--- Available data ---
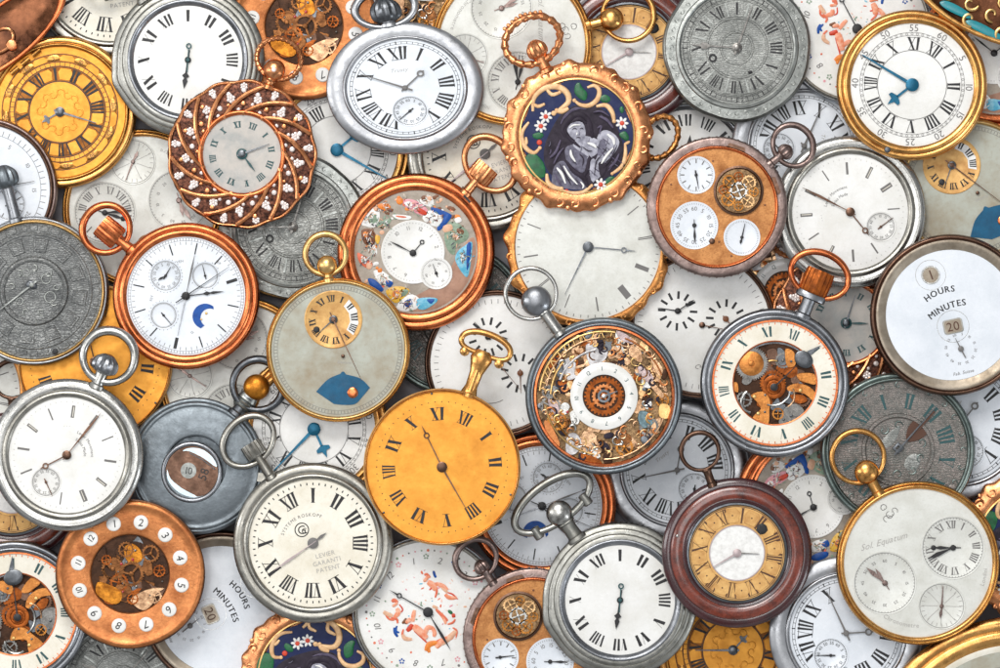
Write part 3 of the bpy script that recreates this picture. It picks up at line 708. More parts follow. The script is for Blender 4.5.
def k8():   # pewter, engraved, faceted rim
    r = empty('pocket_watch')
    def md(q, t, k, z):
        if q < 62: return q
        return q*(1+.018*abs(sin(3.5*t+.4)))
    MB().lathe([(0, 0)]+cat([(62, 0), (70, .8), (72.4, 4), (72, 6.8), (70, 8.4)], 3, False)+[(69.5, 9.2), (61, 9.8), (60, 10.8), (57.5, 11.2), (56, 10.4), (55.4, 8)], 140, mod=md).build('case', 'pewter', r)
    b = MB(); rnd = random.Random(2)
    b.arctext('TEMPUS FUGIT ', 0, 0, 65, 7, -55, 9.75, sp=1.2); b.arctext('OMNIA VINCIT AMOR', 0, 0, 65, 7, 140, 9.75, sp=1.1)
    b = MB()
    for k in range(44):
        a = k*360/44; x, y = pol(a, 65); curl(b, x, y, 2.8, a+90*(k % 4), .8, 9.5, .6, 1 if k % 2 else -1, 8)
    b.build('rim_engraving', 'pewter', r)
    d = MB().lathe([(56, 8.2), (48.5, 8.3), (48, 9.0), (47, 9.0), (46.5, 8.4), (31, 8.4), (30.4, 9), (29, 9), (28.4, 8.3), (17, 8.3), (16.5, 9), (15, 9), (14.5, 8.2), (0, 8.6)], 96).build('dial', 'engr', r)
    romans(d, -30, 39, 12, 11, 'ink', T=1.9, t=.5, z=8.65, serif=False)
    track(d, 49.5, 53.5, 'ink', z=8.55)
    b = MB()
    for k in range(12):
        p = [pol(-30+30*k+15+a, q) for a, q in ((-1.2, 32), (1.2, 32), (1.2, 46), (-1.2, 46))]; b.prism(p, 8.4, 9.1)
    b.build('divider', 'pewter', d)
    b = MB(); b.lathe([(4.2, 8.3), (4.0, 9.8), (2.4, 9.8), (2.2, 8.6)], 20, -24, -10); b.build('keyhole', 'ink', r)
    MB().dome(13, -24, 2.4, 8.4, 2, 1.8, n=8).build('pin', 'ink', r)
    hand(r, 'minute_hand', 'iron', 20, 44, ZD+1.9, 'plain', 2.0, 7, hub=3.5)
    hand(r, 'hour_hand', 'iron', -86, 46, ZD+1.2, 'spade', 1.5, 5, hub=5)
    return r, 74

def k9():   # gold case, white enamel, blue hands, hinge
    r = empty('pocket_watch')
    case(r, 74, 68, 60.5, 'gold', 'gold', 'round')
    d = dial(r, 61.5, 'enamel')
    MB().ring(0, 0, 33.6, 34.2, ZD+.2).build('inner_circle', 'ink_grey', d)
    romans(d, 32, 41, 12.5, 12, 'ink', T=2.2, t=.8)
    b = MB()
    b.ring(0, 0, 48.4, 48.8, ZD+.2); b.ring(0, 0, 51.3, 51.7, ZD+.2)
    for k in range(60): x, y = pol(6*k, 50); b.ring(x, y, .9, 1.3, ZD+.22, 8)
    b.build('minute_track', 'ink_grey', d)
    b = MB()
    for k in range(12): x, y = pol(32+30*k, 56); b.text(str(5*k or 60), x, y, 9.5, 32+30*k, ZD+.22)
    b.build('minute_numerals', 'ink_grey', d)
    hand(r, 'minute_hand', 'bluesteel', -59, 57, ZD+2, 'plain', 3.0, 4, hub=6.5)
    hand(r, 'hour_hand', 'bluesteel', 232, 31, ZD+1, 'spade', 3.4, 4, hub=4)
    MB().dome(*pol(201, 68), 3.2, 10.5, 1.8, n=12).build('release_button', 'steel_dark', r)
    b = MB(); b.axlathe(122, 9, [(-14, 2.6), (14, 2.6)], 14, off=pol(32, 74)); b.axlathe(122, 9, [(-5, 3.1), (5, 3.1)], 14, off=pol(32, 74)); b.build('hinge', 'gold', r)
    return r, 74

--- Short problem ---
Make an exact copy of the whole listing, but don't bring over any pictures.

--- Solved exercise ---
Write part 3 of the bpy script that recreates this picture. It picks up at line 708. More parts follow. The script is for Blender 4.5.
def k8():   # pewter, engraved, faceted rim
    r = empty('pocket_watch')
    def md(q, t, k, z):
        if q < 62: return q
        return q*(1+.018*abs(sin(3.5*t+.4)))
    MB().lathe([(0, 0)]+cat([(62, 0), (70, .8), (72.4, 4), (72, 6.8), (70, 8.4)], 3, False)+[(69.5, 9.2), (61, 9.8), (60, 10.8), (57.5, 11.2), (56, 10.4), (55.4, 8)], 140, mod=md).build('case', 'pewter', r)
    b = MB(); rnd = random.Random(2)
    b.arctext('TEMPUS FUGIT ', 0, 0, 65, 7, -55, 9.75, sp=1.2); b.arctext('OMNIA VINCIT AMOR', 0, 0, 65, 7, 140, 9.75, sp=1.1)
    b = MB()
    for k in range(44):
        a = k*360/44; x, y = pol(a, 65); curl(b, x, y, 2.8, a+90*(k % 4), .8, 9.5, .6, 1 if k % 2 else -1, 8)
    b.build('rim_engraving', 'pewter', r)
    d = MB().lathe([(56, 8.2), (48.5, 8.3), (48, 9.0), (47, 9.0), (46.5, 8.4), (31, 8.4), (30.4, 9), (29, 9), (28.4, 8.3), (17, 8.3), (16.5, 9), (15, 9), (14.5, 8.2), (0, 8.6)], 96).build('dial', 'engr', r)
    romans(d, -30, 39, 12, 11, 'ink', T=1.9, t=.5, z=8.65, serif=False)
    track(d, 49.5, 53.5, 'ink', z=8.55)
    b = MB()
    for k in range(12):
        p = [pol(-30+30*k+15+a, q) for a, q in ((-1.2, 32), (1.2, 32), (1.2, 46), (-1.2, 46))]; b.prism(p, 8.4, 9.1)
    b.build('divider', 'pewter', d)
    b = MB(); b.lathe([(4.2, 8.3), (4.0, 9.8), (2.4, 9.8), (2.2, 8.6)], 20, -24, -10); b.build('keyhole', 'ink', r)
    MB().dome(13, -24, 2.4, 8.4, 2, 1.8, n=8).build('pin', 'ink', r)
    hand(r, 'minute_hand', 'iron', 20, 44, ZD+1.9, 'plain', 2.0, 7, hub=3.5)
    hand(r, 'hour_hand', 'iron', -86, 46, ZD+1.2, 'spade', 1.5, 5, hub=5)
    return r, 74

def k9():   # gold case, white enamel, blue hands, hinge
    r = empty('pocket_watch')
    case(r, 74, 68, 60.5, 'gold', 'gold', 'round')
    d = dial(r, 61.5, 'enamel')
    MB().ring(0, 0, 33.6, 34.2, ZD+.2).build('inner_circle', 'ink_grey', d)
    romans(d, 32, 41, 12.5, 12, 'ink', T=2.2, t=.8)
    b = MB()
    b.ring(0, 0, 48.4, 48.8, ZD+.2); b.ring(0, 0, 51.3, 51.7, ZD+.2)
    for k in range(60): x, y = pol(6*k, 50); b.ring(x, y, .9, 1.3, ZD+.22, 8)
    b.build('minute_track', 'ink_grey', d)
    b = MB()
    for k in range(12): x, y = pol(32+30*k, 56); b.text(str(5*k or 60), x, y, 9.5, 32+30*k, ZD+.22)
    b.build('minute_numerals', 'ink_grey', d)
    hand(r, 'minute_hand', 'bluesteel', -59, 57, ZD+2, 'plain', 3.0, 4, hub=6.5)
    hand(r, 'hour_hand', 'bluesteel', 232, 31, ZD+1, 'spade', 3.4, 4, hub=4)
    MB().dome(*pol(201, 68), 3.2, 10.5, 1.8, n=12).build('release_button', 'steel_dark', r)
    b = MB(); b.axlathe(122, 9, [(-14, 2.6), (14, 2.6)], 14, off=pol(32, 74)); b.axlathe(122, 9, [(-5, 3.1), (5, 3.1)], 14, off=pol(32, 74)); b.build('hinge', 'gold', r)
    return r, 74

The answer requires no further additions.